• [Requirement]:
Exactly and only the lines from the one containing "Build this scene" through the one containing "def U(a, b): return a + (b - a) * R()" belong in your copy. Pictures do not.

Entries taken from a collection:
** start **

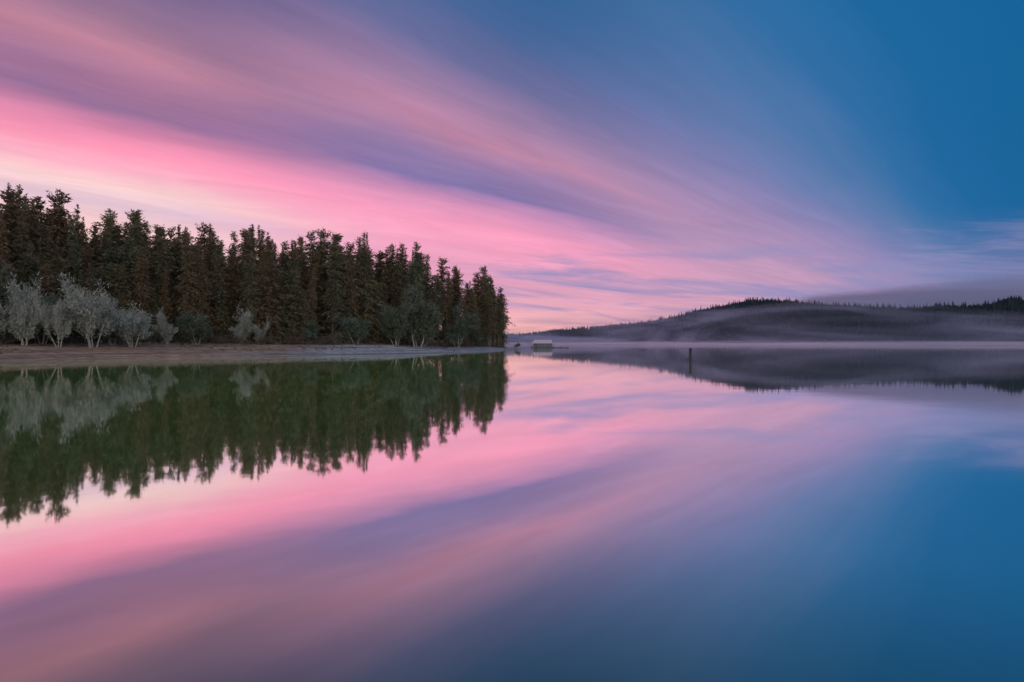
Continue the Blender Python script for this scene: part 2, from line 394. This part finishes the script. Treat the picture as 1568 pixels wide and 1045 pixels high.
uu=np.concatenate([np.random.uniform(770,1700,N),np.random.uniform(1000,1700,2200),np.random.uniform(200,790,700)])
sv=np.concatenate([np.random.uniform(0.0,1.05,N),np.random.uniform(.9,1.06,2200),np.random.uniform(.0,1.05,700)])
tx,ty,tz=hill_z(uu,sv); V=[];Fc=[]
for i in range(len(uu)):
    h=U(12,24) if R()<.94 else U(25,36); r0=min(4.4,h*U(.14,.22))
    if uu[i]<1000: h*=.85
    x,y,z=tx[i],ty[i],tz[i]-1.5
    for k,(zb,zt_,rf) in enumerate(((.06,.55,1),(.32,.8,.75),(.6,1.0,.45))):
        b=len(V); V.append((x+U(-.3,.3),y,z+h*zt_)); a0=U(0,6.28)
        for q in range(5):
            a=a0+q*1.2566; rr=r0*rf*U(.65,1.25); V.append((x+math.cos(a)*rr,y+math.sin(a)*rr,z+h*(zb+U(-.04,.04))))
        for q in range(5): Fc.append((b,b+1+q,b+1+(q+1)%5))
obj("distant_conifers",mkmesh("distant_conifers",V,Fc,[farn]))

# ---------------------------------------------------------------- mist banks along the far shore
def mist_mat(name,dens,lo,hi,nscale,seed,col,floor_=0.1,h0=.3,rag=.5,hs=2.6,shear=2.2,thin=.5):
    m,t=newmat(name)
    uv=t.node('ShaderNodeUVMap').outputs[0]; s=t.node('ShaderNodeSeparateXYZ'); t.l.new(uv,s.inputs[0])
    a,hgt=s.outputs[0],s.outputs[1]
    n=t.noise(t.comb(t.m('MULTIPLY',t.m('ADD',a,t.m('MULTIPLY',hgt,shear)),nscale),t.m('MULTIPLY',hgt,hs),seed),1.0,5,.5,.6)
    hp=t.m('ADD',hgt,t.m('MULTIPLY',t.m('SUBTRACT',.5,n),rag*2))
    top=t.mr(hp,h0,1.0,1,0,True)
    top=t.m('MULTIPLY',top,t.mr(hgt,.6,1.0,1,0,True))
    al=t.m('MULTIPLY',t.m('MULTIPLY',top,t.mr(n,lo,hi,floor_,1,True)),dens)
    al=t.m('MULTIPLY',al,t.m('MULTIPLY',t.mr(a,0,4,0,1,True),t.mr(a,13,27,1,thin,True)))
    d=t.node('ShaderNodeBsdfDiffuse'); d.inputs[0].default_value=col
    tl=t.node('ShaderNodeBsdfTranslucent'); tl.inputs[0].default_value=col
    mx=t.node('ShaderNodeMixShader'); mx.inputs[0].default_value=.5; t.l.new(d.outputs[0],mx.inputs[1]); t.l.new(tl.outputs[0],mx.inputs[2])
    tr=t.node('ShaderNodeBsdfTransparent')
    m2=t.node('ShaderNodeMixShader'); t.l.new(al,m2.inputs[0]); t.l.new(tr.outputs[0],m2.inputs[1]); t.l.new(mx.outputs[0],m2.inputs[2])
    o=t.node('ShaderNodeOutputMaterial'); t.l.new(m2.outputs[0],o.inputs[0]); return m
mist=bpy.data.objects.new("mist",None); scene.collection.objects.link(mist)
def sheet(name,mat,u0,u1,soff,h0,h1,n=120):
    V=[];Fc=[];uvs=[]; acc=0; prev=None
    for i in range(n+1):
        u=u0+(u1-u0)*i/n; D=np.interp(u,fu,fD); dep=np.interp(u,[700,1568],[520,340]); r=D+dep*soff
        p=(bear(u)*r,r)
        if prev: acc+=math.hypot(p[0]-prev[0],p[1]-prev[1])/100
        prev=p
        hh=h1(u) if callable(h1) else h1
        V.append((p[0],p[1],h0)); V.append((p[0],p[1],hh)); uvs.append(acc)
    for i in range(n): Fc.append((2*i,2*i+2,2*i+3,2*i+1))
    me=mkmesh(name,V,Fc,[mat],smooth=True); ul=me.uv_layers.new(name="UVMap")
    for p in me.polygons:
        for li in p.loop_indices:
            vi=me.loops[li].vertex_index; ul.data[li].uv=(uvs[vi//2],vi%2)
    obj(name,me,(0,0,0),mist)
mc=(.38,.40,.66,1)
hA=lambda u:np.interp(u,[790,1000,1180,1400,1568],[145,145,130,105,85])
hB=lambda u:np.interp(u,[790,1000,1180,1400,1568],[150,160,165,140,120])
sheet("mist_low",mist_mat("mist_low",.8,.25,.5,.25,1.0,(.52,.48,.70,1),.4,.2,.3,thin=.8),700,2100,-.12,.2,lambda u:np.interp(u,[790,1568],[19,12]))
sheet("mist_a",mist_mat("mist_a",.62,.42,.68,.12,7.0,mc,.20,.0,.35,1.7,3.5,.6),650,2100,-.04,.2,hA)
sheet("mist_b",mist_mat("mist_b",.62,.43,.67,.16,13.0,mc,.12,.0,.4,2.4,-3.5,.75),650,2100,-.08,.2,hB)
sheet("mist_c",mist_mat("mist_c",.40,.46,.66,.25,23.0,mc,.04,.1,.5,2.6,3.0,.7),650,2100,.4,.2,hB)
sheet("mist_crest",mist_mat("mist_crest",.97,.32,.50,.13,31.0,(.27,.29,.48,1),.4,.4,.45,thin=1.0),1060,2300,1.2,30,lambda u:np.interp(u,[1100,1250,1568],[145,220,265]))

# ---------------------------------------------------------------- boathouse
def box(V,Fc,MI,x0,x1,y0,y1,z0,z1,mi):
    b=len(V); V.extend([(x0,y0,z0),(x1,y0,z0),(x1,y1,z0),(x0,y1,z0),(x0,y0,z1),(x1,y0,z1),(x1,y1,z1),(x0,y1,z1)])
    for f in ((0,3,2,1),(4,5,6,7),(0,1,5,4),(1,2,6,5),(2,3,7,6),(3,0,4,7)): Fc.append(tuple(b+i for i in f)); MI.append(mi)
bh=bpy.data.objects.new("boathouse",None); bh.location=(bear(831)*520,520,0); bh.rotation_euler=(0,0,math.radians(-6)); bh.scale=(1.15,1.15,1.2); scene.collection.objects.link(bh)
def part(name,build,mat):
    V=[];Fc=[];MI=[]; build(V,Fc,MI); obj(name,mkmesh(name,V,Fc,[mat],[0]*len(Fc)),(0,0,0),bh)
part("float",lambda V,F_,M_:(box(V,F_,M_,-7.4,7.4,-4.2,4,-.3,.45,0),box(V,F_,M_,7.4,17,-1.5,.3,-.2,.35,0)),deckm)
part("walls",lambda V,F_,M_:box(V,F_,M_,-6.2,6.2,-3,3,.455,2.9,0),wallm)
def roofb(V,F_,M_):
    b=len(V); V.extend([(-6.8,-3.7,2.85),(6.8,-3.7,2.85),(5.6,0,4.9),(-5.6,0,4.9),(-6.8,3.7,2.85),(6.8,3.7,2.85),(-6.8,-3.7,3.02),(6.8,-3.7,3.02),(5.6,0,5.1),(-5.6,0,5.1),(-6.8,3.7,3.02),(6.8,3.7,3.02)])
    for f in ((6,7,8,9),(9,8,11,10),(0,3,2,1),(3,4,5,2),(0,1,7,6),(4,10,11,5),(0,6,9,10,4,3),(1,2,5,11,8,7)): F_.append(tuple(b+i for i in f)); M_.append(0)
part("roof",roofb,roofm)
part("openings",lambda V,F_,M_:[box(V,F_,M_,x,x+w_,-3.03,-2.9,z0,2.35,0) for x,w_,z0 in ((-5.4,2.6,.6),(-1.8,1.0,1.3),(.2,1.0,1.3),(2.4,2.8,.6))],darkm)
part("trim",lambda V,F_,M_:[box(V,F_,M_,x,x+.14,-3.07,-2.95,.46,2.8,0) for x in (-6.2,-2.5,-.55,1.5,6.06)],trimm)
part("mooring_posts",lambda V,F_,M_:[box(V,F_,M_,x,x+.25,y,y+.25,-1,1.6,0) for x,y in ((-7.3,-4.1),(7.05,-4.1),(16.6,-1.4),(12,-1.4))],pilewood)

# ---------------------------------------------------------------- channel piling
D=118; V=[];Fc=[]
segs=[(-3,.27),(0,.26),(.5,.25),(1.2,.24),(1.85,.23),(1.87,.29),(2.1,.29),(2.3,.10)]
for (z0,r0),(z1,r1) in zip(segs[:-1],segs[1:]): tube(V,Fc,Vector((0,0,z0)),Vector((0,0,z1)),r0,r1,12)
obj("wooden_piling",mkmesh("piling",V,Fc,[pilewood]),(bear(1057)*D,D,0),None,(0,math.radians(.8),0))

# ---------------------------------------------------------------- camera
cd=bpy.data.cameras.new("camera"); cd.lens=24; cd.sensor_width=36; cd.clip_end=40000; cd.clip_start=.1
co=bpy.data.objects.new("camera",cd); co.location=(0,0,H); co.rotation_euler=(math.radians(90+.247),0,0)
scene.collection.objects.link(co); scene.camera=co
scene.view_settings.view_transform='Standard'; scene.view_settings.look='None'; scene.view_settings.exposure=0
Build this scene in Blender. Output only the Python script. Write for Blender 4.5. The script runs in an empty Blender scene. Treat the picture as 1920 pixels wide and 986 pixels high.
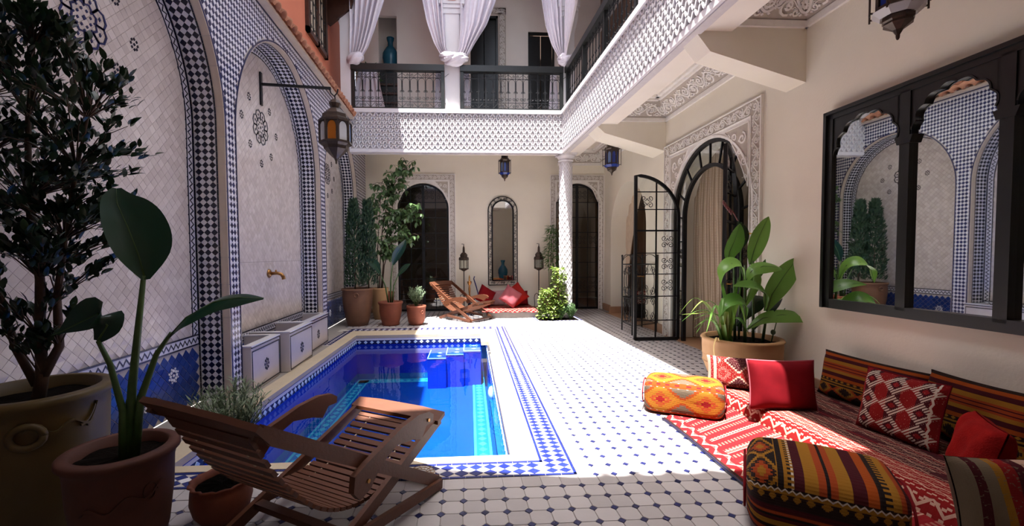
import bpy, math, random
from mathutils import Vector, Matrix
from math import sin, cos, pi, sqrt, radians
random.seed(7)
R = random.random
def U(a, b): return a + (b - a) * R()

# ------------------------------------------------------------------ camera, sky, sun, exposure
scene = bpy.context.scene
COL = scene.collection
cam_d = bpy.data.cameras.new('camera'); cam = bpy.data.objects.new('camera', cam_d); COL.objects.link(cam)
FPX, PX, PY = 810.0, 901.9, 509.9
yaw, pitch, roll = 0.0587297, 0.0380712, -0.0073626
fw = Vector((sin(yaw) * cos(pitch), cos(yaw) * cos(pitch), -sin(pitch)))
rt = Vector((cos(yaw), -sin(yaw), 0)); up = rt.cross(fw)
r2 = rt * cos(roll) + up * sin(roll); u2 = -rt * sin(roll) + up * cos(roll)
Mc = Matrix.Identity(4)
for i in range(3):
    Mc[i][0] = r2[i]; Mc[i][1] = u2[i]; Mc[i][2] = -fw[i]
Mc[2][3] = 1.4
cam.matrix_world = Mc
cam_d.sensor_fit = 'HORIZONTAL'; cam_d.sensor_width = 36.0
cam_d.lens = FPX / 1920.0 * 36.0
cam_d.shift_x = (960.0 - PX) / 1920.0
cam_d.shift_y = (PY - 493.0) / 1920.0
cam_d.clip_start = 0.02; cam_d.clip_end = 200
scene.camera = cam

world = bpy.data.worlds.new('world'); scene.world = world; world.use_nodes = True
wn = world.node_tree.nodes; wl = world.node_tree.links
wn.clear()
w_out = wn.new('ShaderNodeOutputWorld'); w_bg = wn.new('ShaderNodeBackground'); w_sky = wn.new('ShaderNodeTexSky')
w_sky.sky_type = 'NISHITA'; w_sky.sun_disc = False; w_sky.sun_elevation = radians(81); w_sky.sun_rotation = radians(225)
w_sky.air_density = 1.0; w_sky.dust_density = 4.0; w_sky.ozone_density = 1.0
w_bg.inputs['Strength'].default_value = 0.08
w_hs = wn.new('ShaderNodeHueSaturation'); w_hs.inputs['Saturation'].default_value = 0.55
wl.new(w_sky.outputs[0], w_hs.inputs['Color']); wl.new(w_hs.outputs[0], w_bg.inputs[0]); wl.new(w_bg.outputs[0], w_out.inputs[0])

sun_d = bpy.data.lights.new('sun', 'SUN'); sun = bpy.data.objects.new('sun', sun_d); COL.objects.link(sun)
sun_d.energy = 3.6; sun_d.angle = radians(0.55); sun_d.color = (1.0, 0.975, 0.95)
sun.rotation_euler = Vector((0.10, 0.20, -1.0)).to_track_quat('-Z', 'Y').to_euler()
sun.location = (0, 5, 12)

scene.view_settings.view_transform = 'Standard'; scene.view_settings.look = 'None'
scene.view_settings.gamma = 1.0; scene.view_settings.use_curve_mapping = False
scene.view_settings.exposure = 3.05
try:
    scene.cycles.max_bounces = 10; scene.cycles.diffuse_bounces = 6; scene.cycles.glossy_bounces = 4
    scene.cycles.transparent_max_bounces = 16; scene.cycles.sample_clamp_indirect = 8.0
    scene.cycles.caustics_reflective = False; scene.cycles.caustics_refractive = False
    scene.cycles.use_denoising = True
except Exception:
    pass

# ------------------------------------------------------------------ node helpers
def lin(c):
    return tuple(((x / 255.0) / 12.92 if x <= 10.3 else (((x / 255.0) + 0.055) / 1.055) ** 2.4) for x in c) + (1.0,)

class NT:
    """tiny expression builder over a material node tree"""
    def __init__(s, name):
        s.m = bpy.data.materials.new(name); s.m.use_nodes = True
        s.t = s.m.node_tree; s.n = s.t.nodes; s.l = s.t.links
        s.n.clear()
        s.out = s.n.new('ShaderNodeOutputMaterial')
        s.b = s.n.new('ShaderNodeBsdfPrincipled'); s.l.new(s.b.outputs[0], s.out.inputs[0])
    def put(s, sock, v):
        if hasattr(v, 'is_linked') or isinstance(v, bpy.types.NodeSocket): s.l.new(v, sock)
        else: sock.default_value = v
    def M(s, op, a, b=None, c=None, clamp=False):
        n = s.n.new('ShaderNodeMath'); n.operation = op; n.use_clamp = clamp
        s.put(n.inputs[0], a)
        if b is not None: s.put(n.inputs[1], b)
        if c is not None: s.put(n.inputs[2], c)
        return n.outputs[0]
    def add(s, a, b): return s.M('ADD', a, b)
    def sub(s, a, b): return s.M('SUBTRACT', a, b)
    def mul(s, a, b): return s.M('MULTIPLY', a, b)
    def lt(s, a, b): return s.M('LESS_THAN', a, b)
    def gt(s, a, b): return s.M('GREATER_THAN', a, b)
    def absv(s, a): return s.M('ABSOLUTE', a)
    def frac(s, a): return s.M('FRACT', a)
    def floor(s, a): return s.M('FLOOR', a)
    def tri(s, a): return s.absv(s.sub(s.mul(s.frac(a), 2.0), 1.0))     # 1..0..1
    def mn(s, a, b): return s.M('MINIMUM', a, b)
    def mx(s, a, b): return s.M('MAXIMUM', a, b)
    def quant(s, a, n): return s.M('DIVIDE', s.floor(s.mul(a, float(n))), float(n))
    def band(s, a, lo, hi): return s.mul(s.gt(a, lo), s.lt(a, hi))
    def mix(s, f, a, b):
        n = s.n.new('ShaderNodeMix'); n.data_type = 'RGBA'
        s.put(n.inputs[0], f); s.put(n.inputs[6], a); s.put(n.inputs[7], b)
        return n.outputs[2]
    def ramp(s, f, stops, const=True):
        n = s.n.new('ShaderNodeValToRGB'); e = n.color_ramp
        e.interpolation = 'CONSTANT' if const else 'LINEAR'
        while len(e.elements) > 1: e.elements.remove(e.elements[-1])
        e.elements[0].position = stops[0][0]; e.elements[0].color = stops[0][1]
        for p, c in stops[1:]:
            k = e.elements.new(p); k.color = c
        s.put(n.inputs[0], f)
        return n.outputs[0]
    def coord(s, kind='Object'):
        n = s.n.new('ShaderNodeTexCoord'); return n.outputs[kind]
    def pos(s):
        return s.n.new('ShaderNodeNewGeometry').outputs['Position']
    def island(s):
        return s.n.new('ShaderNodeNewGeometry').outputs['Random Per Island']
    def objrand(s):
        return s.n.new('ShaderNodeObjectInfo').outputs['Random']
    def sep(s, v):
        n = s.n.new('ShaderNodeSeparateXYZ'); s.l.new(v, n.inputs[0]); return n.outputs
    def noise(s, v, scale, detail=3.0, rough=0.55):
        n = s.n.new('ShaderNodeTexNoise'); s.l.new(v, n.inputs['Vector']); n.inputs['Scale'].default_value = scale
        n.inputs['Detail'].default_value = detail; n.inputs['Roughness'].default_value = rough
        return n.outputs[0]
    def voro(s, v, scale):
        n = s.n.new('ShaderNodeTexVoronoi'); s.l.new(v, n.inputs['Vector']); n.inputs['Scale'].default_value = scale
        return n.outputs[0]
    def bump(s, h, dist, strength=1.0):
        n = s.n.new('ShaderNodeBump'); n.inputs['Distance'].default_value = dist; n.inputs['Strength'].default_value = strength
        s.l.new(h, n.inputs['Height']); s.l.new(n.outputs[0], s.b.inputs['Normal']); return n
    def set(s, **k):
        for a, v in k.items():
            s.put(s.b.inputs[a.replace('_', ' ')], v)
        return s

def m_basic(name, c1, c2=None, rough=0.6, scale=6.0, bump=0.0, bscale=60.0, metal=0.0, rnd=0.0, spec=0.5, coat=0.0):
    """noise-mottled surface, with an optional random tone for each separate piece"""
    t = NT(name); p = t.pos()
    c2 = c2 or tuple(min(255, x * 1.12) for x in c1)
    f = t.noise(p, scale, 4.0)
    f = t.M('MULTIPLY_ADD', f, 1.6, -0.3, clamp=True)
    if rnd > 0:
        r = t.M('FRACT', t.add(t.island(), t.objrand()))
        f = t.M('ADD', t.mul(f, 1.0 - rnd), t.mul(r, rnd), clamp=True)
    t.set(Base_Color=t.mix(f, lin(c1), lin(c2)), Roughness=rough, Metallic=metal)
    t.b.inputs['Specular IOR Level'].default_value = spec
    if coat: t.b.inputs['Coat Weight'].default_value = coat; t.b.inputs['Coat Roughness'].default_value = 0.1
    if bump > 0: t.bump(t.noise(p, bscale, 3.0), bump)
    return t.m

def m_glass(name, tint=(235, 240, 238), refl=0.06, dark=0.12):
    """thin pane: light goes straight through, plus a fresnel-weighted mirror reflection"""
    t = NT(name); t.n.remove(t.b)
    tr = t.n.new('ShaderNodeBsdfTransparent'); tr.inputs[0].default_value = lin(tint)
    gl = t.n.new('ShaderNodeBsdfGlossy'); gl.inputs['Roughness'].default_value = 0.02
    lw = t.n.new('ShaderNodeLayerWeight'); lw.inputs[0].default_value = 0.5
    f = t.M('POWER', lw.outputs['Facing'], 4.0)
    f = t.M('MULTIPLY_ADD', f, 0.8, refl, clamp=True)
    mx = t.n.new('ShaderNodeMixShader'); t.l.new(f, mx.inputs[0]); t.l.new(tr.outputs[0], mx.inputs[1]); t.l.new(gl.outputs[0], mx.inputs[2])
    t.l.new(mx.outputs[0], t.out.inputs[0])
    return t.m

MAT = {}
MAT['wall'] = m_basic('beige_limewash', (226, 219, 202), (235, 229, 213), 0.85, 1.6, 0.002, 40)
MAT['wall_up'] = m_basic('pale_upper_limewash', (230, 221, 212), (238, 231, 223), 0.85, 1.6, 0.002, 40)
MAT['ceil'] = m_basic('cream_plaster', (228, 219, 205), (238, 231, 219), 0.85, 1.5, 0.001, 40)
MAT['white'] = m_basic('white_plaster', (212, 209, 211), (224, 221, 222), 0.8, 3, 0.001, 60)
MAT['stucco'] = m_basic('carved_white_stucco', (226, 222, 216), (240, 237, 232), 0.8, 14, 0.001, 90)
MAT['stucco_ground'] = m_basic('dusty_stucco_ground', (172, 163, 152), (190, 181, 170), 0.9, 20)  # grey pigment tone with the shade of the carved recesses put into it
MAT['frieze_ground'] = m_basic('grey_frieze_ground', (196, 190, 190), (208, 203, 202), 0.9, 20)
MAT['terracotta_wall'] = m_basic('terracotta_limewash', (203, 118, 88), (214, 130, 99), 0.85, 1.3, 0.002, 30)
MAT['grout'] = m_basic('grey_grout', (140, 132, 126), (156, 149, 142), 0.95, 20)
MAT['grout_light'] = m_basic('light_grout', (176, 168, 160), (190, 182, 174), 0.9, 20)
MAT['octagon'] = m_basic('cream_floor_tile', (150, 144, 143), (178, 172, 171), 0.42, 5, 0.0006, 25, rnd=0.65)
MAT['navy'] = m_basic('navy_glazed_tile', (22, 25, 62), (38, 43, 92), 0.22, 9, 0.0006, 30, rnd=0.6)
MAT['dark_navy'] = m_basic('ink_glazed_tile', (14, 15, 32), (28, 30, 54), 0.25, 9, 0.0006, 30, rnd=0.6)
MAT['cobalt'] = m_basic('cobalt_border_tile', (18, 28, 90), (30, 44, 112), 0.2, 9, 0.0006, 30, rnd=0.6)
MAT['white_tile'] = m_basic('white_glazed_tile', (204, 202, 208), (226, 224, 228), 0.2, 7, 0.0008, 30, rnd=0.6)
MAT['zellige'] = m_basic('pearl_zellige_tile', (188, 176, 167), (214, 204, 196), 0.2, 8, 0.0016, 14, rnd=0.7)
MAT['limestone'] = m_basic('limestone_trim', (188, 172, 156), (204, 189, 172), 0.6, 8, 0.001, 40)
MAT['dado'] = m_basic('blue_dado_tile', (19, 40, 100), (36, 64, 134), 0.18, 8, 0.0012, 16, rnd=0.7)
MAT['coping'] = m_basic('cream_pool_stone', (184, 168, 142), (198, 183, 157), 0.55, 4, 0.001, 50)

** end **

• [The completed task]:
Build this scene in Blender. Output only the Python script. Write for Blender 4.5. The script runs in an empty Blender scene. Treat the picture as 1920 pixels wide and 986 pixels high.
import bpy, math, random
from mathutils import Vector, Matrix
from math import sin, cos, pi, sqrt, radians
random.seed(7)
R = random.random
def U(a, b): return a + (b - a) * R()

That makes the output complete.